Research, innovation key to future

One of the oldest clichés in agriculture might be that “research and innovation are the keys to our future.”

However, just because it is a cliché does not mean it is not true.

The federal election is over and Canada has a new government.

Agriculture lobby groups from every region will be asking them to support research.

However, what kind of research should we be asking them to support?  Should it be all public?  How do producers’ check-off investments build upon renewed private interest in variety development?

How we answer these questions will determine if Canada is going to be a leader in innovation or if it is going to be left behind.

Let’s deal with the first question.

Canada has a strong history of public investment in research and development. Marquis wheat and the first canola are just two examples of revolutionary innovations that came from public research.  The economic returns to the public and the country have been enormous.

However, so have the returns to farmers, grain handlers, processors and everyone else involved in the value chain, and we cannot expect the Canadian taxpayer to foot the whole bill for the next round of agriculture-specific innovation.

As well, trying to go down this path would mean private investment goes to our competitors, putting Canadian agriculture at a disadvantage. We need a combination of private, public and producer investment to remain competitive.

Continued public research is important, but this cannot be carried out in isolation. We need to do a better job to co-ordinate this work with private and producer investments to ensure funding from each source is complementary.

We will be worse off if tax dollars invested in research drives out private interest and investments are made in the United States or Australia instead of Canada.  Funding sources should not be competing with each other.

There are recent good examples of public–private–producer partnerships that can work together to bring new innovation to farmers, including the agreement between Canterra Seeds, the Alberta Wheat Commission and Agriculture Canada.

How can the country maximize the impact of public research dollars while encouraging private companies to invest in Canada?

A key step on the path to success must be clear strategic objectives for cereals research.  What is Canada’s competitive advantage in the increasingly global cereals market?  We need researchers and funders, both public and private, to come together to answer this question.

The strategic vision for cereals research must recognize that there are two customers for innovation.
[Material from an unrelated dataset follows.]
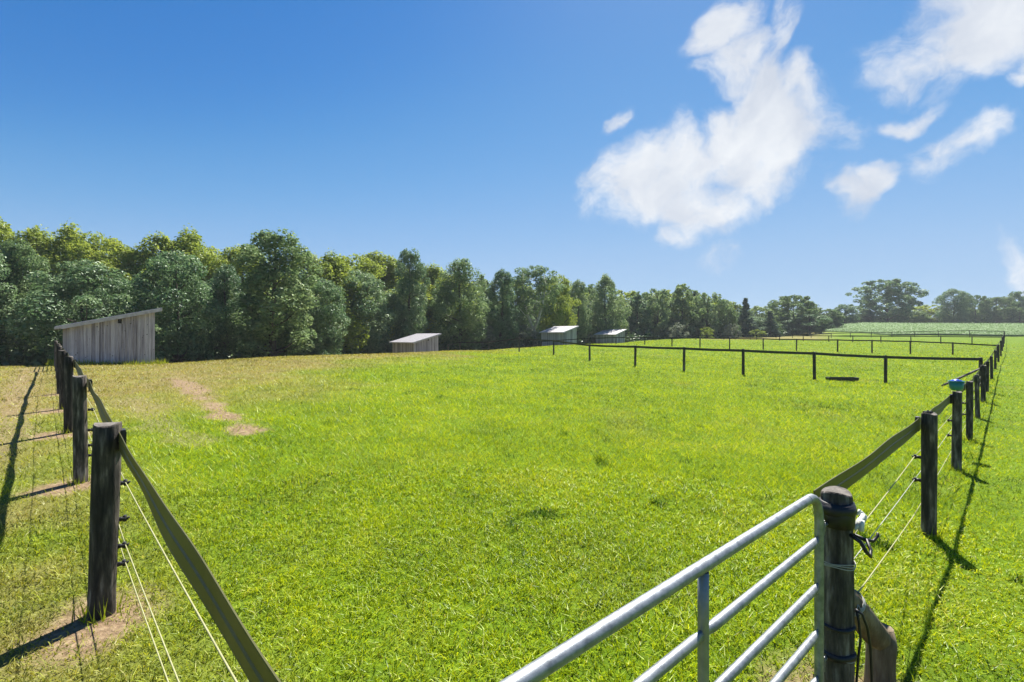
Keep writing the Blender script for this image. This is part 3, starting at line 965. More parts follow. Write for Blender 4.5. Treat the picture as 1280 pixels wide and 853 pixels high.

Farmers must benefit from new varieties developed for Canadian growing conditions.  If farmers don’t benefit, innovation will never make it to the field, and investment will be lost.

However, research and variety development must also take into account the needs of end-use customers.  What do they want to buy from Canada? What are the unique quality characteristics from Canada that gain a premium from international millers?

These are critical questions that need to be answered by all parts of the value chain.

Canada will not become the world’s centre for cereals research if public research is isolated from private and producer investment.  Neither public nor private research will successfully increase the value of Canadian cereals production if the needs of both farmers and end-use customers are not considered.  Success will come when the public and private research fits seamlessly with Canada’s market development efforts.

It is not good enough to just tell elected officials, “you need to fund research.” Instead, we need to present a clear strategic research plan that demonstrates how public investment complements private and producer money, and how this will move Canada to the forefront of innovation and development.

Instead of just saying, “we need more money,” we need to say, “we have a plan, this is where governments fit and we need you to do your part.”

Cam Dahl is president of Cereals Canada.